IQRIT, BIR’IM/ Galilee – On Saturday, August 7, 2021, Msgr. Tomasz Grysa, First Counselor to the Apostolic Nunciature in Israel, met with the residents and descendants of two depopulated Palestinian Christian villages in Upper Galilee; Iqrit and Kufr Bir’im. The meetings took place in presence of Archbishop Yousef Matta, of the Greek Melkite Catholic Archeparchy of Acre, and Mr. Sami Abu Shou Shahadeh, member of the Israeli parliament for the Joint List.
In the two villages, Mgsr. Tomasz started his visit with a prayer inside their long-standing churches, and then listened to the stories of Christian families and their ongoing battle to rightfully return to the lands of their ancestors and build a future for them and their children.
According to the Greek Melkite Catholic Archeparchy of Akko, the visit falls within the pastoral priorities of the Archeparchy to advance the cases of Iqrit and Kufr Bir’im, whose residents and descendants have appealed, on several occasions, to the Holy See through the Archeparchy and the Apostolic Nunciature in the Holy Land.
“We will continue to follow up on this important matter,’ wrote Sami Abou Shahadeh on his Facebook page. “We will do our best locally and internationally to restore the rights and justice for the families of the villages whose struggle has kept their cases on the local and international agenda”.
Right of return only upon death
Iqrit and Kufr Bir’im were both depopulated in November 1948, when Israeli forces deemed it necessary, for ‘security reasons’, that the inhabitants of both villages evacuate their lands. Despite being promised to be permitted to return in two weeks’ time, the people of Iqrit and Kufr Bir’im have never been allowed to settle back in their lands ever since.
For the next few years, the residents of Iqrit and Kufr Bir’im were displaced and transferred to nearby villages and cities like Jish, Rameh and Haifa or refugee camps in Lebanon. Not wanting to give up their lands and houses, the people of both villages brought the case before the Israeli Supreme Court. In the case of Iqrit, the court ruled in July 1951 that their expulsion was illegal and ordered that they must be allowed to return to their homes. In the month of July of the following year, the same decision was reached in favor of the residents of Kufr Bir’im.

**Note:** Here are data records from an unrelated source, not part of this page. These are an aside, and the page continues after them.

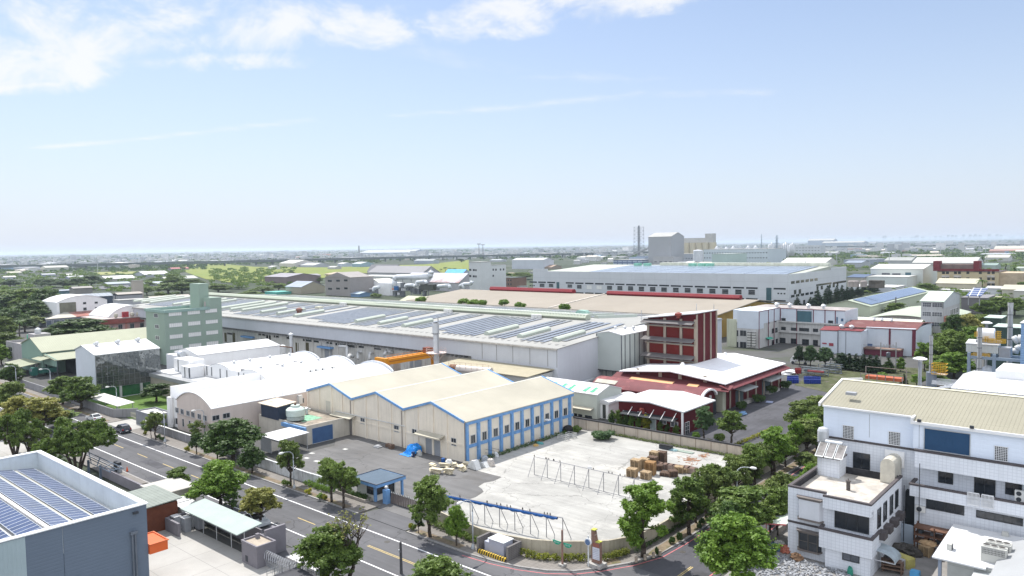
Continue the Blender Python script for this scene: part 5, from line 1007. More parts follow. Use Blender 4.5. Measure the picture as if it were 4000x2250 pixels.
for k,(t,x,y,rz_,s_,lb)in enumerate(lamps):
 p=at(t,x,y);o=LP if k==0 else copy_tree(LP);o.location=p;o.scale=(s_,)*3;o['label']=lb;o['group']='street lamps along the road'
o=copy_tree(LP,(-35.1,93.5,0),PI*.5-PI,1.0,'street lamp on the side road among the trees left of the tiled house');p=at('L4',1905,600,3);o.location=(-41.5,93,.1);o.rotation_euler=(0,0,PI/2+.2)
p=at('L2',2197,1420);o=thg('utility_pole','short dark concrete utility pole standing by the near road edge','utility pole',p);hz=hgt('L2',2197,1420,2197,1068)
pt('pole',MB().cyl(p,p+Vector((0,0,hz)),.17,.13,10),mat('pole_dark',(.07,.07,.075),.8),o,smooth=True);pt('bracket',MB().box(p.x-.3,p.x+.1,p.y-.1,p.y+.1,hz*.68,hz*.74),STEEL,o)
PO=mat('frame_pole',(.26,.26,.28),.5,.08,1,metal=.2)
r=thg('net_frame','long bare steel post and rail frame across the middle of the yard','frame',(-65,89,.05))
xs_=[onY('L3',x,300,89).x for x in(1395,1540,1690,1843,2003,2168,2335,2510)];xs_.append(xs_[-1]*2-xs_[-2])
pt('top_rail',MB().cyl((xs_[0],89,2.95),(xs_[-1],89,2.95),.05,n=6),PO,r)
for x in xs_:
 pt('post',MB().cyl((x,89,.05),(x,89,2.95),.055,n=6),PO,r);pt('brace',MB().cyl((x,89,2.9),(x,87.4,.05),.04,n=6),PO,r)
pt('ground_rail',MB().box(xs_[0],xs_[-1],88.97,89.03,.055,.1),PO,r);pt('speaker_box',MB().box(xs_[4]-.1,xs_[4]+.45,88.85,89.15,3.0,3.35),WHT,r)
r=thg('net_frame','steel frame with rolled blue tarpaulin along the street wall','frame',(-62,69,.05));A=Vector((-71.6,67.6,0));B=Vector((-53.8,70.8,0));ts=np.linspace(0,1,10)
P0_=at('L3',435,600,2.9);A=Vector((-74.0,67.4,0))
pt('top_rail',MB().cyl(A+Vector((0,0,2.9)),B+Vector((0,0,2.9)),.06,n=6),PO,r)
for k in range(10):
 p=A.lerp(B,k/9);pt('post',MB().cyl(p,p+Vector((0,0,2.9)),.055,n=6),PO,r);pt('brace',MB().cyl(p+Vector((.02,0,2.8)),p+Vector((.25,1.3,.05)),.045,n=6),PO,r)
tp=MB();NB=72;prev=None
for k in range(NB+1):
 s_=k/NB*.965;p=A.lerp(B,s_);dr_=.28+.13*abs(math.sin(k/NB*PI*11))+.04*math.sin(k*2.1)
 rr_=[(p.x,p.y-.12,2.86),(p.x,p.y-.2,2.86-dr_*.5),(p.x,p.y-.05,2.86-dr_),(p.x,p.y+.14,2.86-dr_*.6),(p.x,p.y+.1,2.9)]
 i=len(tp.v);tp.v+=rr_
 if prev is not None:
  for q in range(5):tp.f.append((prev+q,prev+(q+1)%5,i+(q+1)%5,i+q))
 prev=i
tarp=pt('tarpaulin',tp,mat('royal_blue_tarp',(.015,.09,.30),.5,.2,3,bump=.03),r,smooth='all')
BIRD=mat('bird_dark',(.05,.045,.045),.8);bd=MB();rg=random.Random(5)
def bird(p,lab):
 o=sgl('bird',MB().lathe((p[0],p[1],p[2]),[(.02,0),(.07,.05),(.08,.12),(.045,.19),(.05,.24),(.015,.28)],6).ext([(p[0]-.02,p[1]+.05,p[2]+.06),(p[0]+.02,p[1]+.05,p[2]+.06),(p[0]+.02,p[1]+.2,p[2]-.02),(p[0]-.02,p[1]+.2,p[2]-.02)],(0,0,.03)),BIRD,lab,'bird','small dark birds perched on the frames')
for k in range(17):s_=rg.uniform(.02,.97);p=A.lerp(B,s_);bird((p.x,p.y,2.96),'small dark bird perched on the rail above the blue tarpaulin')
for k in range(15):bird((rg.uniform(xs_[0],xs_[-2]),89,3.0),'small dark bird perched on the bare frame in mid yard')
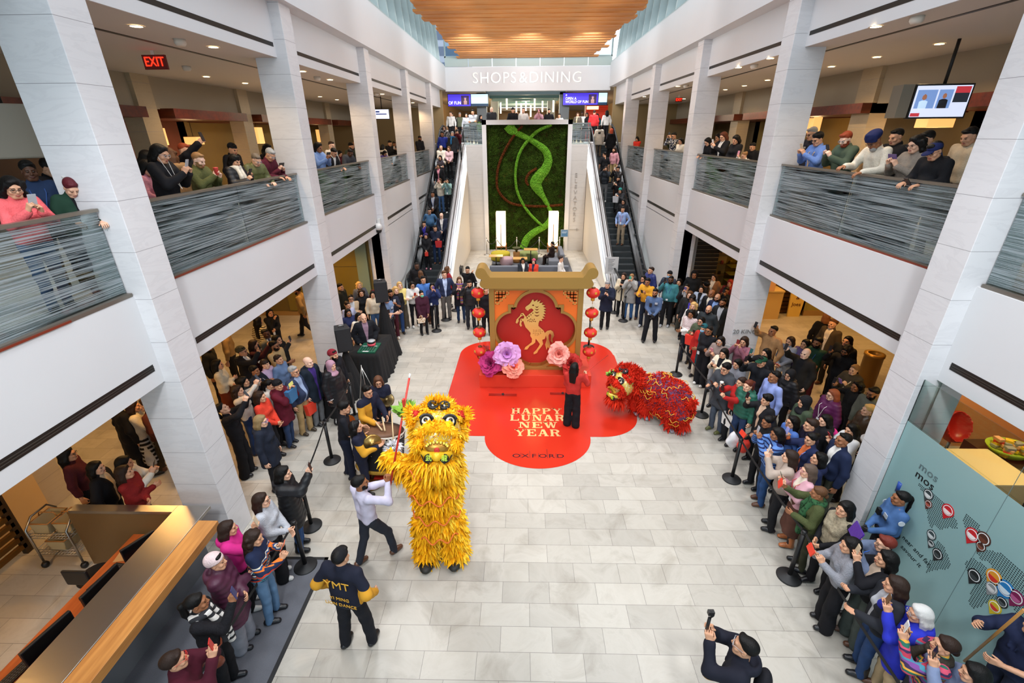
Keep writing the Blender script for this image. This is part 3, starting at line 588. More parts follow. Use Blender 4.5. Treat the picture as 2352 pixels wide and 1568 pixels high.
# ---- stage: vinyl, plinth, arch
CX = .36
vin = []
vin += arc(CX, 8.63, 1.2, 1.1, 180, 360, 30); vin += [(1.9, 8.63)]; vin += arc(1.85, 9.52, .95, .89, -90, 0, 14); vin += [(2.86, 12.8)]; vin += arc(1.9, 12.9, .93, .95, 0, 90, 12); vin += arc(-1.0, 12.9, .93, .95, 90, 180, 12); vin += arc(-1.1, 9.5, .86, .87, 180, 270, 12)
fd = empty('floor_decal', (0, 0, 0), 'large red quatrefoil vinyl floor graphic under the arch', 'floor graphic')
curve2d('vinyl', [vin], RED, .0015, fd, (0, 0, .003), (0, 0, 0))
def slab(ch):
    """wide slab-serif capitals in a 1 x 1 cell, as rectangles / quads / arcs"""
    t, h = .24, .10; q = []
    R = lambda a, b, c, d: q.append([(a, b), (c, b), (c, d), (a, d)])
    serif = lambda x, w=.38: (R(x-w/2, 0, x+w/2, h), R(x-w/2, 1-h, x+w/2, 1))
    if ch == 'H': R(.1, 0, .1+t, 1); R(.66, 0, .66+t, 1); R(.2, .45, .8, .56); serif(.22); serif(.78)
    elif ch == 'A': q.append([(.5, 1), (.36, 1), (.08, 0), (.18, 0)]); q.append([(.36, 1), (.64, 1), (.95, 0), (.68, 0)]); R(.25, .3, .75, .4); R(0, 0, .3, h); R(.58, 0, 1.02, h)
    elif ch in 'PR':
        R(.1, 0, .1+t, 1); serif(.22); q.append(arc(.55, .73, .4, .27, 90, -90, 10)+arc(.5, .73, .18, .16, -90, 90, 8)); R(.3, .9, .56, 1); R(.3, .46, .56, .56)
        if ch == 'R': q.append([(.5, .5), (.72, .5), (.96, 0), (.7, 0)]); R(.64, 0, 1.03, h)
    elif ch == 'Y': q.append([(.0, 1), (.28, 1), (.62, .48), (.38, .48)]); q.append([(.88, 1), (1, 1), (.62, .48), (.5, .48)]); R(.38, 0, .62, .5); R(.28, 0, .72, h); R(-.04, 1-h, .34, 1); R(.72, 1-h, 1.04, 1)
    elif ch == 'L': R(.14, 0, .14+t, 1); serif(.26); R(.14, 0, .95, h+.02); R(.84, 0, .95, .32)
    elif ch == 'U': R(.1, .3, .1+t, 1); R(.74, .3, .74+.12, 1); q.append(arc(.48, .32, .38, .34, 180, 360, 12)+arc(.54, .34, .2, .22, 360, 180, 10)); R(.0, 1-h, .44, 1); R(.62, 1-h, .98, 1)
    elif ch == 'N': R(.12, 0, .22, 1); R(.78, 0, .88, 1); q.append([(.1, 1), (.36, 1), (.9, 0), (.66, 0)]); R(0, 0, .36, h); R(.64, 1-h, 1, 1); R(0, 1-h, .3, 1)
    elif ch == 'E': R(.12, 0, .12+t, 1); serif(.24); R(.12, 0, .93, h); R(.12, 1-h, .9, 1); R(.3, .46, .64, .56); R(.83, 0, .93, .3); R(.8, .7, .9, 1); R(.58, .36, .66, .66)
    elif ch == 'W': q.append([(-.06, 1), (.2, 1), (.42, 0), (.24, 0)]); q.append([(.42, 0), (.34, .15), (.5, 1), (.58, 1)]); q.append([(.42, 1), (.66, 1), (.84, 0), (.68, 0)]); q.append([(.84, 0), (.74, .1), (.94, 1), (1.02, 1)]); R(-.12, 1-h, .3, 1); R(.8, 1-h, 1.12, 1)
    return q
def words_on_floor(word, xl, xr, yt, yb, m, name):
    b = MB(); n = len(word); cw = (xr-xl)/n
    for i, ch in enumerate(word):
        for k, poly in enumerate(slab(ch)):
            P = [(xl+cw*(i+.06+p[0]*.88), yb+(yt-yb)*p[1]) for p in poly]; b.prism(P, 2, .0046+.0002*(k % 4), .0052+.0002*(k % 4))
    return b.build(name, m, fd)
for w_, a, b_, c, d in (('HAPPY', -.27, 1.0, 9.80, 9.55), ('LUNAR', -.31, 1.06, 9.51, 9.25), ('NEW', -.09, .83, 9.20, 8.96), ('YEAR', -.17, .90, 8.90, 8.64)): words_on_floor(w_, a, b_, c, d, mat('floor_gold', 'ecd596', .3, .45), 'gold_lettering')
for i, ch in enumerate('OXFORD'): text_obj('lettering', ch, .17, mat('navy_text', '1a1420', .5, spec=.2), .0012, fd, (-.11+i*.188, 7.93, .006), (0, 0, 0), sx=1.35)
b = MB()
for i in range(5): b.box((-.015+i*.188, 7.86, .005), (-.007+i*.188, 8.03+(.08 if i in (1, 3) else 0)+(.06 if i == 3 else 0), .0062))
b.build('logo_bars', mat('navy_text', '231a24', .4), fd)
pl = tag(MB().box((-1.14, 10.83, .004), (1.86, 11.85, .38)).build('plinth', mat('plinth_red', 'd8402a', .4), bevel=.008), 'long low red plinth carrying the horse arch', 'plinth')
AR = empty('photo_arch', (CX, 11.3, .38), 'orange and gold arch with a quatrefoil window and rearing gold horse', 'arch')
def zq(poly): return [(x, z-.38) for x, z in poly]
def quat(o=0.):
    P = []
    P += arc(0, 2.13, .505+o, .47+o, 172 if not o else 180, 8 if not o else 0, 20)
    P += [(.645+o, 2.19+o*.0), (.645+o, 2.03)] if not o else [(.505+o, 2.19+o), (.645+o, 2.19+o), (.645+o, 2.04+o*.4)]
    P += arc(.60, 1.54, .44+o, .50+o*.8, 80, -80, 18)
    P += [(.645+o, .92), (.505+o, .90)] if not o else [(.645+o, .89-o), (.505+o, .89-o)]
    P += arc(0, .93, .505+o, .46+o, 0, -180, 20)
    P += [(-.505-o, .90), (-.645-o, .92)] if not o else [(-.505-o, .89-o), (-.645-o, .89-o)]
    P += arc(-.60, 1.54, .44+o, .50+o*.8, 260, 100, 18)
    P += [(-.645-o, 2.03), (-.645-o, 2.19)] if not o else [(-.645-o, 2.04+o*.4), (-.645-o, 2.19+o), (-.505-o, 2.19+o)]
    return zq(P)
qi, qo = quat(0.), quat(.075)
curve2d('orange_panel', [zq([(-1.1, .44), (1.1, .44), (1.1, 2.7), (-1.1, 2.7)]), qi], ORANGE, .09, AR, (0, -.03, 0))
curve2d('quatrefoil_border', [qo, qi], GOLD, .11, AR, (0, -.04, 0))
MB().box((-1.08, .1, .05), (1.08, .16, 2.3)).build('recess_panel', REDM, AR)
b = MB()
for a, c in (((-1.21, -.16, 0), (-1.07, .2, 2.38)), ((1.07, -.16, 0), (1.21, .2, 2.38)), ((-1.07, -.155, 0), (1.07, .2, .09)), ((-1.07, -.155, 2.27), (1.07, .2, 2.38))): b.box(a, c)
b.build('gold_frame', GOLD, AR, bevel=.004)
roof = [(-1.19, 2.74), (1.19, 2.74)]+arc(1.26, 2.86, .16, .12, -90, 40, 8)+[(1.36, 2.98)]+arc(1.38, 3.13, .14, .145, -70, 150, 12)+[(1.2, 3.09), (1.15, 3.03), (-1.15, 3.03), (-1.2, 3.09)]+arc(-1.38, 3.13, .14, .145, 30, 250, 12)+[(-1.36, 2.98)]+arc(-1.26, 2.86, .16, .12, 140, 270, 8)
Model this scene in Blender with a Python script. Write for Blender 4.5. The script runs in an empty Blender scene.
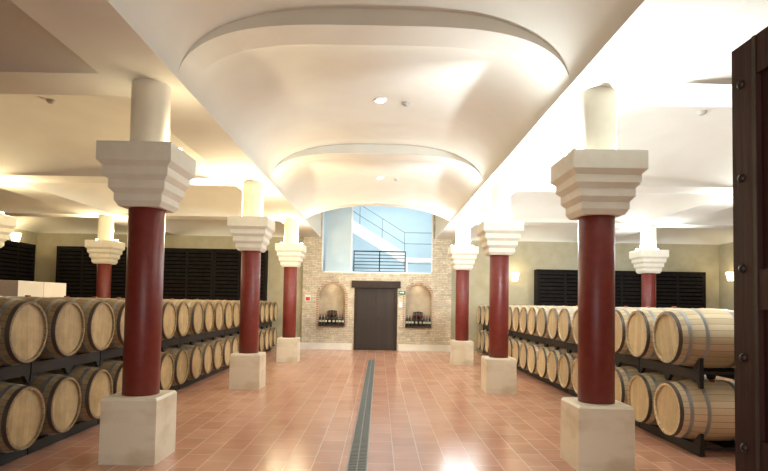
import bpy, bmesh, math, random
from mathutils import Vector, Matrix
random.seed(3)
S=bpy.context.scene
COL=S.collection
S.view_settings.view_transform='Standard'
CX=0.09
YC=[5.32,9.66,13.95]; YB=17.85; YF=1.2
XA=2.165; XO=6.85; XW=11.0
ZS=3.57; VW=1.84
OB0,OB1=6.49,7.21

# ---------------- materials ----------------
def mat(name,col=(.8,.8,.8),rough=.5,metal=0.,emit=None,es=0.,spec=.5):
    m=bpy.data.materials.new(name); m.use_nodes=True
    b=m.node_tree.nodes['Principled BSDF']
    b.inputs['Base Color'].default_value=(*col,1); b.inputs['Roughness'].default_value=rough
    b.inputs['Metallic'].default_value=metal; b.inputs['Specular IOR Level'].default_value=spec
    if emit: b.inputs['Emission Color'].default_value=(*emit,1); b.inputs['Emission Strength'].default_value=es
    return m,m.node_tree,b
def noisy(name,c1,c2,scale=4,rough=.5,detail=4,bump=0.,metal=0.,stretch=(1,1,1),lo=.35,hi=.65,spec=.5):
    m,nt,b=mat(name,c1,rough,metal,spec=spec)
    N=nt.nodes;L=nt.links
    tc=N.new('ShaderNodeTexCoord'); mp=N.new('ShaderNodeMapping'); mp.inputs['Scale'].default_value=stretch
    n=N.new('ShaderNodeTexNoise'); n.inputs['Scale'].default_value=scale; n.inputs['Detail'].default_value=detail
    r=N.new('ShaderNodeValToRGB'); r.color_ramp.elements[0].position=lo; r.color_ramp.elements[1].position=hi
    r.color_ramp.elements[0].color=(*c1,1); r.color_ramp.elements[1].color=(*c2,1)
    L.new(tc.outputs['Object'],mp.inputs[0]);L.new(mp.outputs[0],n.inputs['Vector']);L.new(n.outputs['Fac'],r.inputs[0]);L.new(r.outputs[0],b.inputs['Base Color'])
    if bump:
        bp=N.new('ShaderNodeBump'); bp.inputs['Strength'].default_value=bump; bp.inputs['Distance'].default_value=.02
        L.new(n.outputs['Fac'],bp.inputs['Height']);L.new(bp.outputs[0],b.inputs['Normal'])
    return m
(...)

However, and despite the decision of the court, Israeli forces destroyed Iqrit and Kufr Bir’im in December 1951 and September 1953 respectively, leaving their churches intact but lightly hit. Since then, the inhabitants of these villages have tried to return to their lands but to no avail. In 2003, the people of Iqrit appealed to the Supreme Court, but their petition was dismissed. From 2012, residents and descendants of the villages, have been going back to their lands and setting up camp there, only to be destroyed later on by Israeli authorities.
From 1948 until 1967, residents of Kufr Bir’im were denied the possibility of burying their dead in the village’s cemetery. An exception was only made in 1956 to lay to rest Fr. Elias Susan, one of the priests of the village.
“I don’t understand what the problem is in my living and being buried here,” said Haitham Sbeit, a descendant of Iqrit village. “Why should I return here only when I’m dead? No, that’s not what I want.”